Ero ancora nel tenero torpore del dormiveglia quando mi sono resa conto di aver fatto un sogno che si potrebbe definire rivoluzionario. Perdonatemi se oso la prima persona ma non posso fare altrimenti, essendo mio il sogno in questione. Andiamo al punto, che la rivoluzione non aspetta. Ho sognato un red carpet. Ovvio, direte voi, con il festival di Venezia in corso siamo bombardati da fotografie che proprio da un tappeto rosso provengono. Bene, appoggiamo l’ipotesi che i sogni contengano rielaborazioni di quanto vissuto e visto durante la giornata. Il red carpet che ho sognato io, però, era ben differente da quello là. Tanto per cominciare, per poterlo calpestare ci volevano dei requisiti precisi. Non come in laguna dove, accanto ad attori, registi e maestranze dall’indubbio talento, ogni anni sfilano individui che non si sa bene chi siano, cosa facciano, se abbiano una qualche genialità o se invece si trovino lì per caso, mandati da qualche ufficio stampa come parte di un “pacchetto personaggi” (usanza praticatissima anche nel luccicante mondo della televisione). C’è che dice di aver avvistato anche il gatto e il sorcio, in abito da sera, fotografatissimi pure loro. Che non si sa mai.
Sul tappeto rosso della mia attività onirica sfilavano invece pochissime persone. Il requisito minimo per esserci era infatti quello di aver letto almeno un libro al mese. Una sfida non da poco, considerato che la vita viene impiegata per la maggior parte del tempo in altre attività: bisogna essere determinati e dopo lunghe giornate di lavoro, impegni vari, svariati minuti passate a sbirciare i social, “la gara alle 50 pagine almeno” diventa dura. D’altronde, leggere non è un’attività passiva, anzi. Si può dire che per leggere occorre un certo talento.

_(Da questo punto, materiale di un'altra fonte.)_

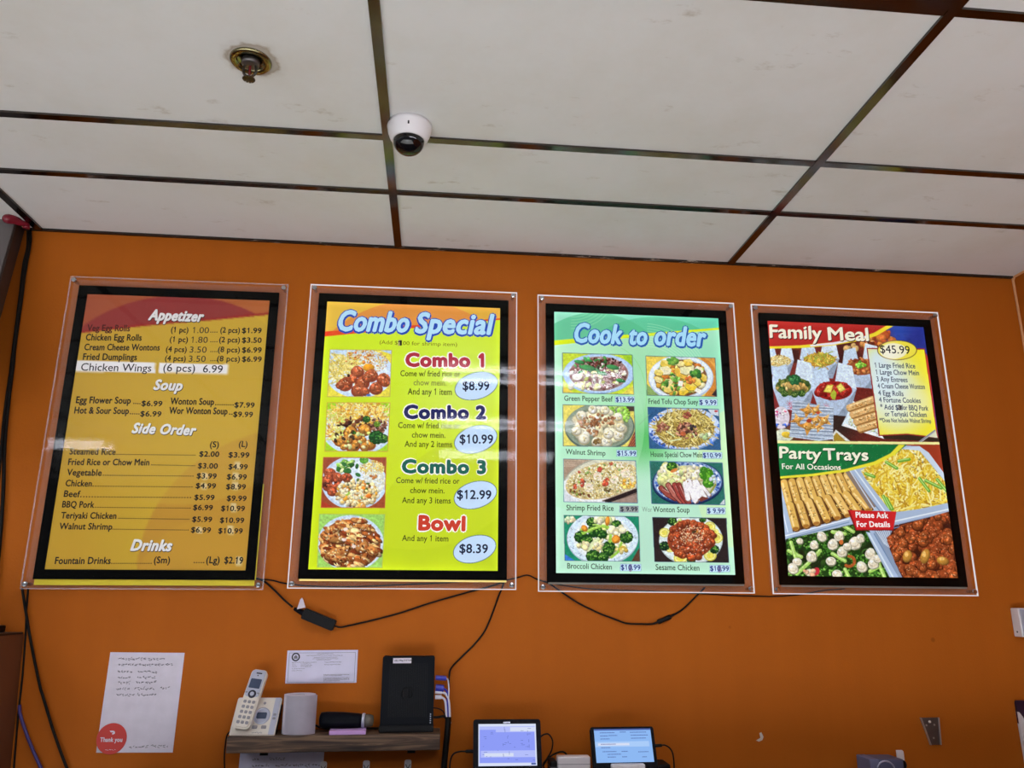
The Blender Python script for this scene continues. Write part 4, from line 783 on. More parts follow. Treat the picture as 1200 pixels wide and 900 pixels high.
    S.poly([(100, 272), (280, 266), (440, 252), (560, 232), (640, 206), (705, 168), (740, 170), (650, 222), (565, 246), (440, 268), (280, 280), (100, 282)], 0xEDD930)
    S.poly([(330, 264), (440, 252), (560, 232), (620, 214), (600, 232), (440, 264), (330, 272)], 0xE8E4F0)
    # price scroll
    S.poly([(880, 285), (905, 330), (950, 720), (930, 720)], 0xC03A30); S.fade([(900, 330), (950, 720), (940, 600), (925, 460)], 0xC03A40, 0x2A3AA0, (900, 400), (945, 660))
    S.poly([(668, 690), (940, 700), (958, 740), (690, 726)], 0x33271E)
    sc = [(610, 286), (885, 290), (945, 716), (900, 712), (800, 700), (668, 706)]
    S.poly([(x + (3 if x > 700 else -6), y - 6 + (12 if y > 600 else 0)) for x, y in sc], 0x9A2A26); S.poly(sc, 0xF2E732)
    S.clip_to(sc); S.glow(690, 470, 250, 0xDCEEF6, 1.); S.glow(760, 560, 220, 0xE4F0EA, .95); S.glow(660, 330, 130, 0xCFE4F4, .9); S.glow(850, 560, 130, 0xF0F2B8, .7); S.glow(700, 420, 160, 0xDCEEF6, .9); S.clip_to(None)
    S.poly([(855, 740), (935, 680), (940, 690), (870, 742)], 0xB8BCC4); S.stroke([(860, 742), (936, 684)], 3, 0x5A5A60); S.poly([(905, 716), (940, 690), (948, 722)], 0xD8DCC0)
    S.ell(753, 292, 97, 49, 0x5A3A20); S.ell(753, 292, 93, 46, 0xEDE04A); S.ell(735, 296, 66, 38, 0xF2EFC8); S.glow(720, 300, 70, 0xFAF8EC, .8)
    k = 0x1C3A5A
    S.text('$45.99', (672, 304), (817, 310), 38, 0x161620, bold=.006)
    for n, x0, y0, x1, h in [('1 Large Fried Rice', 646, 376, 842, 24), ('1 Large Chow Mein', 651, 410, 860, 24), ('3 Any Entrees', 654, 444, 804, 24), ('4 Cream Cheese Wonton', 660, 478, 888, 24), ('4 Egg Rolls', 662, 512, 784, 24), ('4 Fortune Cookies', 666, 546, 868, 24), ('* Add $', 672, 580, 758, 24), ('for BBQ Pork', 776, 584, 904, 24), ('or Teriyaki Chicken', 694, 615, 896, 24), ('**Does Not Include Walnut Shrimp', 668, 644, 918, 20)]:
        S.text(n, (x0, y0), (x1, y0 + 5), h, k, bold=.014)
    S.poly([(756, 562), (776, 562), (777, 586), (757, 586)], 0x9A9A96); S.text('3', (758, 582), (774, 583), 22, 0x141414, bold=.02)
    nib = dict(nib=(.036, .7), bold=.004, shear=.04, back=(0x3A0C08, .02, .03, -.035))
    for n, a, b in [('Family', (134, 226), (385, 236)), ('Meal', (420, 240), (614, 244))]: S.text(n, a, b, 62, 0xF2F0DC, **nib)
    # lower half: cream line, green banner, trays
    S.crop(870, 510, 4.138)
    S.poly([(100, 38), (1200, 52), (1200, 1000), (100, 1000)], 0x9C3A22)
    tray, dk = 0xA8BCD8, 0x6A86AE
    S.poly([(150, 180), (540, 150), (760, 400), (150, 560)], 0xB4C4D8); S.poly([(150, 560), (620, 400), (760, 700), (150, 720)], 0x1E2A16)
    S.poly([(640, 440), (1100, 340), (1100, 720), (740, 720)], 0x4A2018)
    # noodles tray
    S.poly([(520, 160), (700, 50), (860, 58), (1020, 250), (1050, 350), (740, 430), (690, 400)], tray)
    S.poly([(860, 58), (905, 90), (1000, 220), (1000, 250), (880, 100), (780, 66)], 0xC8D8EA)
    nz = [(575, 175), (760, 70), (860, 80), (990, 240), (1010, 330), (860, 362), (735, 378), (680, 350)]
    S.poly(nz, 0xB8922A); S.clip_to(nz)
    S.noodles(nz, 1500, (40, 120), (4, 8), [0xE6C83A, 0xF2DC5A, 0xD2A82C, 0xEFE48A, 0xB88A22, 0xE0BC30, 0xF6EFA8]); S.bits(nz, 26, (7, 16), [0xEFEBA0, 0xE6E28A, 0xF2EEC0], (.2, .4))
    for a, b in [((860, 215), (905, 275)), ((890, 225), (965, 262)), ((945, 220), (990, 275)), ((685, 300), (715, 362)), ((700, 310), (728, 362)), ((760, 130), (810, 122)), ((600, 190), (640, 205)), ((700, 135), (750, 165))]: S.stroke([a, b], 15, 0x6AA83A); S.stroke([(a[0] - 3, a[1] - 3), (b[0] - 3, b[1] - 3)], 5, 0xB4DC78)
    S.clip_to(None)
    S.poly([(520, 170), (560, 165), (740, 400), (760, 440), (700, 420)], tray); S.stroke([(545, 168), (700, 385)], 7, 0xDCE8F4); S.stroke([(528, 190), (690, 400)], 5, dk)
    S.poly([(600, 470), (640, 440), (1100, 330), (1100, 372), (1000, 380), (740, 440), (650, 480)], tray); S.stroke([(650, 440), (1100, 342)], 7, 0xE2ECF6); S.stroke([(660, 470), (1100, 372)], 5, dk); S.stroke([(655, 455), (1100, 357)], 4, 0x8AA4C8)
    # egg rolls tray
    er = [(180, 205), (510, 170), (640, 370), (250, 470)]
    S.poly([(150, 200), (520, 160), (650, 372), (650, 410), (230, 500), (200, 470)], tray); S.poly(er, 0x4A2A18)
    for i in range(9):
        x, y = 205 + 38 * i, 232 - 4.6 * i; c = [0xE2B85E, 0xDBAE58, 0xE6BE6A][i % 3]
        S.stroke([(x + 4, y), (x + 28 + 3 * i, y + 96)], 38, 0x7A4E22); S.stroke([(x, y), (x + 24 + 3 * i, y + 94)], 33, c); S.stroke([(x - 6, y + 4), (x + 16 + 3 * i, y + 90)], 9, 0xF2D894); S.bits((x + 14, y + 46, 12, 36, -.25), 10, (3, 7), [0xCC9848, 0xF0D08A, 0xC49044], (.4, .7))
    for i in range(8):
        x, y = 235 + 45 * i, 342 - 8.5 * i; c = [0xE2B85E, 0xDDB05C, 0xE8C06E][i % 3]
        S.stroke([(x + 5, y + 2), (x + 32 + 5 * i, y + 108 - 4 * i)], 42, 0x6E451E); S.stroke([(x, y), (x + 27 + 5 * i, y + 104 - 4 * i)], 36, c); S.stroke([(x - 7, y + 4), (x + 18 + 5 * i, y + 98 - 4 * i)], 9, 0xF4DA98); S.bits((x + 16, y + 52, 14, 40, -.25), 12, (3, 7), [0xCC9848, 0xF0D08A, 0xC49044], (.4, .7)); S.ell(x + 27 + 5 * i, y + 112 - 4 * i, 15, 8, 0xA8702E, -.2)
    S.poly([(205, 470), (260, 478), (520, 400), (640, 366), (660, 410), (420, 450), (215, 506)], tray); S.stroke([(215, 488), (520, 408)], 6, 0xE6EEF6); S.stroke([(220, 504), (520, 424)], 4, dk); S.poly([(180, 330), (200, 340), (240, 470), (210, 480)], tray); S.stroke([(192, 340), (225, 470)], 5, 0xDCE6F2)
    S.poly([(500, 180), (530, 180), (650, 350), (620, 360)], 0x8A7A70); S.stroke([(520, 170), (640, 360)], 6, 0xC8D4E4)
    # broccoli and shrimp tray
    bt = [(215, 505), (590, 425), (640, 500), (730, 692), (200, 700)]
    S.clip_to(bt); S.poly(bt, 0x1C2A14); S.bits(bt, 150, (10, 22), [0x2A4A1C, 0x16240F, 0x1C3414, 0x3C6428], (.5, .9))
    for x, y in S.spots(bt, 46): S.broccoli(x, y, S.rng.uniform(22, 38), (24, 60, 18), (66, 124, 40), (130, 188, 80))
    for a, b in [((270, 670), (335, 610)), ((440, 575), (500, 610)), ((490, 440), (540, 470)), ((230, 560), (290, 590)), ((620, 660), (660, 640)), ((500, 650), (520, 690)), ((240, 520), (265, 600)), ((440, 470), (500, 480)), ((660, 620), (690, 690)), ((380, 560), (350, 600))]: S.stroke([a, b], 18, 0xA4CF62); S.stroke([(a[0] - 3, a[1] - 3), (b[0] - 3, b[1] - 3)], 6, 0xCDE898)
    for x, y, r in [(282, 513, 16), (388, 492, 25), (350, 532, 22), (440, 530, 27), (470, 490, 25), (338, 588, 27), (270, 612, 22), (432, 610, 24), (485, 566, 26), (545, 525, 32), (572, 502, 22), (620, 575, 27), (635, 622, 28), (580, 638, 27), (250, 645, 27), (462, 672, 24), (655, 600, 20), (330, 664, 20), (510, 540, 20)]:
        S.ell(x + 3, y + 5, r, r * .9, 0x8A8A6A); S.ell(x, y, r, r * .82, 0xEAE4D2, x % 3, .05, 1, .06); S.ell(x + r * .3, y + r * .3, r * .6, r * .45, 0xE4DCC6, .5); S.arc(x, y, r * .62, r * .5, x % 5, x % 5 + 3.6, r * .15, 0xC8B898, 14); S.ell(x - r * .3, y - r * .3, r * .3, r * .22, 0xFBFAF4)
    S.arc(520, 612, 26, 24, -1.6, 2.2, 14, 0xB05A2A); S.ell(362, 660, 16, 20, 0xC0283A, .4); S.bits((330, 668, 26, 14), 6, (8, 14), [0xD8A080, 0xE8C4A0]); S.ell(482, 520, 10, 12, 0xC86A30)
    S.grain(.10); S.clip_to(None)
    S.poly([(600, 470), (650, 480), (780, 720), (730, 720)], tray); S.stroke([(615, 480), (745, 715)], 8, 0xD6E4F2); S.stroke([(640, 480), (775, 715)], 5, dk)
    # glazed chicken tray
    S.poly([(640, 470), (740, 440), (700, 520), (760, 660), (790, 720), (775, 720)], 0x8A9CB8)
    for i in range(7): S.stroke([(650 + i * 10, 465), (690 + i * 8, 530 + 6 * i)], 3, 0xDCE6F0)
    ch = [(700, 500), (770, 440), (1010, 372), (1100, 380), (1100, 720), (800, 720), (740, 620)]
    S.clip_to(ch); S.poly(ch, 0x3A1810); S.chunks(ch, 150, (22, 40), (158, 74, 36), (70, 26, 14), (226, 160, 110)); S.chunks(ch, 50, (18, 32), (178, 90, 42), (84, 32, 16), (240, 190, 140))
    for x, y, rx, ry in [(885, 590, 22, 36), (970, 612, 30, 20), (800, 590, 22, 30)]: S.ell(x, y, rx, ry, 0xC8903A, .3, .3, 1, .3); S.ell(x - 5, y - 10, rx * .4, ry * .4, 0xE8C070)
    S.grain(.10); S.clip_to(None)
    # green banner
    gb = [(100, 40), (800, 50), (740, 100), (640, 140), (500, 175), (340, 196), (100, 212)]
    S.poly(gb, 0x14703A); S.clip_to(gb); S.glow(250, 60, 300, 0x1F8A4A, .7); S.bits(gb, 60, (5, 11), [0x1E8A48, 0x2A9A54, 0x125E30], (.2, .4), 0, 0); S.clip_to(None)
    S.poly([(100, 208), (340, 190), (500, 168), (640, 132), (720, 92), (760, 50), (790, 52), (740, 100), (650, 146), (500, 182), (340, 202), (100, 219)], 0xE6DF3A)
    S.poly([(100, 27), (1200, 42), (1200, 54), (100, 40)], 0xEFEDA0)
    S.text('Party', (184, 112), (384, 122), 54, 0xF2F0DC, **dict(nib, back=(0x08240F, .02, .03, -.035))); S.text('Trays', (398, 122), (612, 126), 54, 0xF2F0DC, **dict(nib, back=(0x08240F, .02, .03, -.035)))
    S.text('For All Occasions', (196, 166), (480, 172), 26, 0xEFEEE0, nib=(.024, .7), bold=.004, back=(0x08240F, .015, .03, -.03))
    S.poly([(512, 366), (748, 374), (732, 466), (552, 464)], 0x8A1418); S.poly([(522, 366), (748, 374), (732, 460), (556, 460)], 0xCB2428)
    S.text('Please Ask', (553, 402), (708, 406), 26, 0xF6F0F0, bold=.03); S.text('For Details', (558, 447), (717, 449), 26, 0xF6F0F0, bold=.03)
    return S
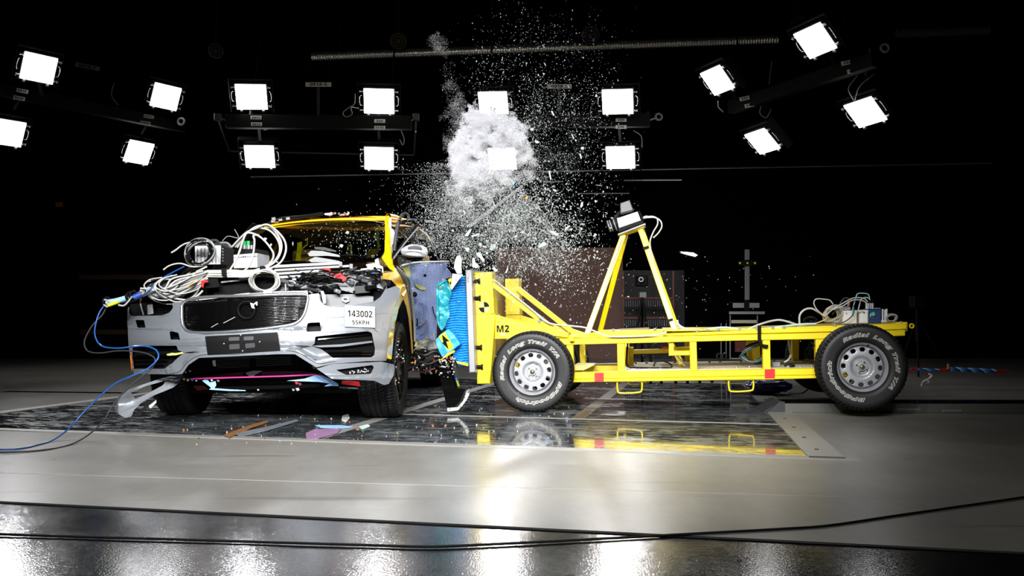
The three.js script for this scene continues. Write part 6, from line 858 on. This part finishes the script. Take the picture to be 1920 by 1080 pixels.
  for (const [px, py, r, w] of puffs) {
    const c = at(px, py, 7.6 + (q() - .5) * .15), R = r / F * 7.6, cnt = Math.round(K * .88 * r * r * w / wsum * (w < .2 ? 2.2 : 1)); let got = 0, tries = 0;
    while (got < cnt && j < K && tries++ < cnt * 9) {
      const v = V(q() * 2 - 1, q() * 2 - 1, q() * 2 - 1), l = v.length(); if (l > 1) continue; v.multiplyScalar(R * 1.25); const p = c.clone().add(v);
      const k = fbm(p.x * 5.5, p.y * 5.5, p.z * 5.5, 4), f = fbm(p.x * 17, p.y * 17, p.z * 17 + 5, 3);
      if (l * 1.25 > .88 + k * .75 + f * .5) continue; if (fbm(p.x * 8 + 20, p.y * 8, p.z * 8, 3) + .1 < q() * .28) continue; if (w < .2 && q() > .45 + k * 1.6 + f) continue;
      mt.makeScale(1, 1, 1); putI(sm, j++, p, (.0016 + q() * .0009) * (w < .2 ? .62 : 1)); got++;
    }
  }
  sm.count = j; scene.add(sm);
  // scraps strewn over the floor: glass, paint and plastic crumbs
  const crumbs = new THREE.InstancedMesh(new THREE.TetrahedronGeometry(1), std(0xffffff, { roughness: .5 }), 600); crumbs.name = 'floor_crumbs'; crumbs.userData.kind = 'stuff'; crumbs.userData.label = 'coloured crumbs of glass and paint strewn over the glass floor'; crumbs.userData.category = 'debris'; crumbs.castShadow = crumbs.receiveShadow = true;
  const cols = [0xd0d4d2, 0xc0c8c4, 0x9fa8a4, 0xb86a38, 0xb0a850, 0x6f90b8, 0x9a5a7a, 0x202020].map((c) => new THREE.Color(c));
  for (let k = 0; k < 600; k++) { const x = 330 + Math.pow(q(), .9) * 760, y = 725 + q() * 110, p = ground(x, y), s = .002 + Math.pow(q(), 3) * .007; p.y = s * .4; putI(crumbs, k, p, s, 1.4); crumbs.setColorAt(k, cols[Math.floor(q() * 8)]); }
  scene.add(crumbs);
  const sheet = (l, m, name, label, cat) => single(name, panel(l, (x, y, e) => { const p = ground(x, y, .006 + .02 * Math.max(0, fbm(x * .05, y * .1, 4, 2))); p.y -= e; return p; }, { t: .003, max: 8, r: 1 }), m, label, cat);
  sheet([[642, 779], [654, 776], [656, 784], [648, 792], [640, 788]], M.white, 'plastic_scrap', 'crumpled white scrap on the glass floor before the car wheel', 'scrap');
  sheet([[590, 797], [640, 797], [662, 800], [640, 803], [600, 801]], M.paleBlue, 'reflection_film', 'long pale blue film painted as a reflection on the glass floor before the car wheel', 'film');  // these films paint in reflections of the car underside
  sheet([[573, 812], [590, 804], [640, 803], [632, 812], [596, 822], [575, 824]], std(0x8a6a88, { roughness: .5 }), 'reflection_film', 'pinkish purple film painted as a reflection at the front edge of the glass floor', 'film');
  sheet([[420, 815], [465, 798], [500, 788], [504, 791], [470, 803], [430, 820]], std(0x80562a, { roughness: .6 }), 'reflection_film', 'orange-brown strip painted as a reflection on the glass floor before the car', 'film');
  sheet([[440, 812], [500, 800], [556, 786], [560, 789], [505, 806], [450, 819]], std(0x70767c, { roughness: .4 }), 'reflection_film', 'grey translucent strip painted as a reflection beside the orange-brown one', 'film');
  sheet([[672, 800], [690, 795], [694, 799], [680, 805]], M.glassBit, 'plastic_scrap', 'bent clear scrap right of the blue film', 'scrap');
  sheet([[564, 762], [572, 761], [575, 766], [567, 769]], M.black, 'plastic_scrap', 'small black scrap on the glass under the bumper', 'scrap');
}

renderer.render(scene, camera);
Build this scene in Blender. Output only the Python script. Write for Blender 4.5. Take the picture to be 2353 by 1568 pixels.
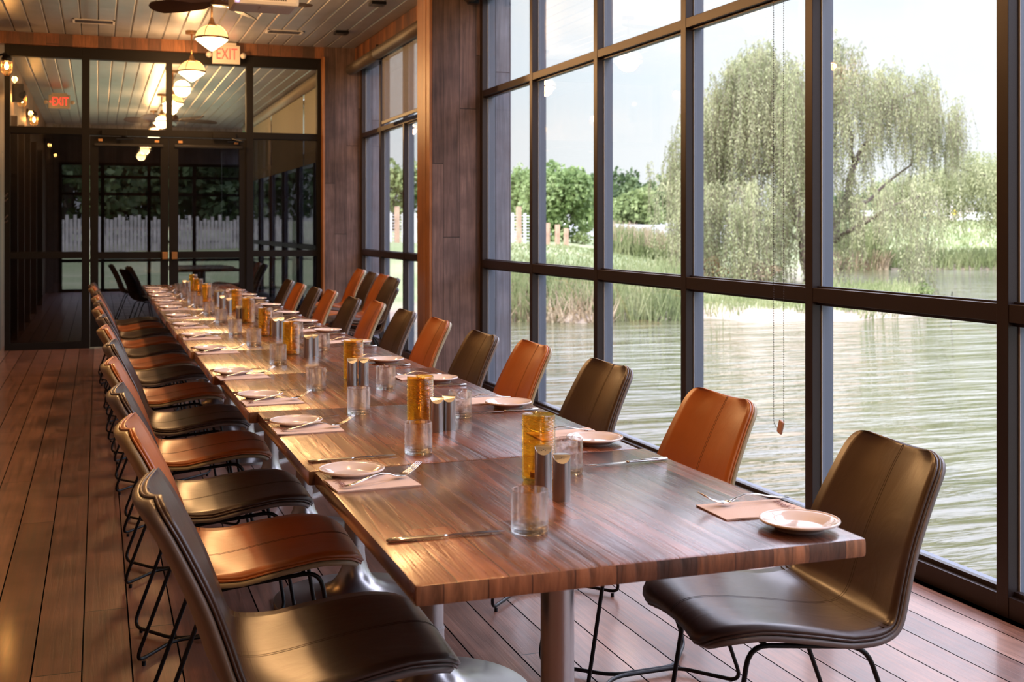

Bisogna avere talento nell’immaginazione e, scusate, non è cosa da poco. “Un libro non esiste finché qualcuno non lo legge”.
I lettori che percorrevano il red carpet del mio sogno non somigliavano affatto ai personaggi che di solito vediamo in queste occasioni: piuttosto timidi, percorrevano la lunga striscia di tessuto vermiglio con passo lento e sguardo incredulo, cercando di sorridere ai fotografi. Alcuni, i più disinvolti, accennavano un saluto. Altri si lasciavano raggiungere dalle telecamere e da qualche intervistatore per spigare come riuscissero a sfuggire alle sirene della quotidianità, ritagliandosi il tempo per un buon libro.
Italo Calvino, presidente di giuria di questo festival del sogno, era davvero in difficoltà nello scegliere chi premiare: lui, che così bene ha preso in giro i presunti “buoni lettori” (cioè coloro che alla fine, il tempo per leggere non lo trovano mai), si trovava quasi impacciato nell’assegnare la Pagina d’Oro a chi aveva dimostrato senza alcun dubbio di avere talento nella lettura. Sapeste come mi sono svegliata bene, dopo un sogno così! Ho aperto gli occhi e ho fatto un mezzo sorriso. Poi, purtroppo, ho ceduto. Ho preso il telefono. Lo so che non avrei dovuto ma siamo tutti uguali di fronte a quel dispositivo rettangolare. La prima cosa che ho visto? L’attesa per il giuramento del governo Conte Due o Bis o Secondo Atto. Chiamatelo come volete. Poi, l’occhio mi è caduto sul red carpet di Venezia e su una tizia con le sue preziose terga al vento. Il nome, sinceramente, non lo ricordo. Ma ricordo invece quello del vincitore della Pagina d’Oro. Filippo Rimagli. Il più talentuoso tra i lettori italiani.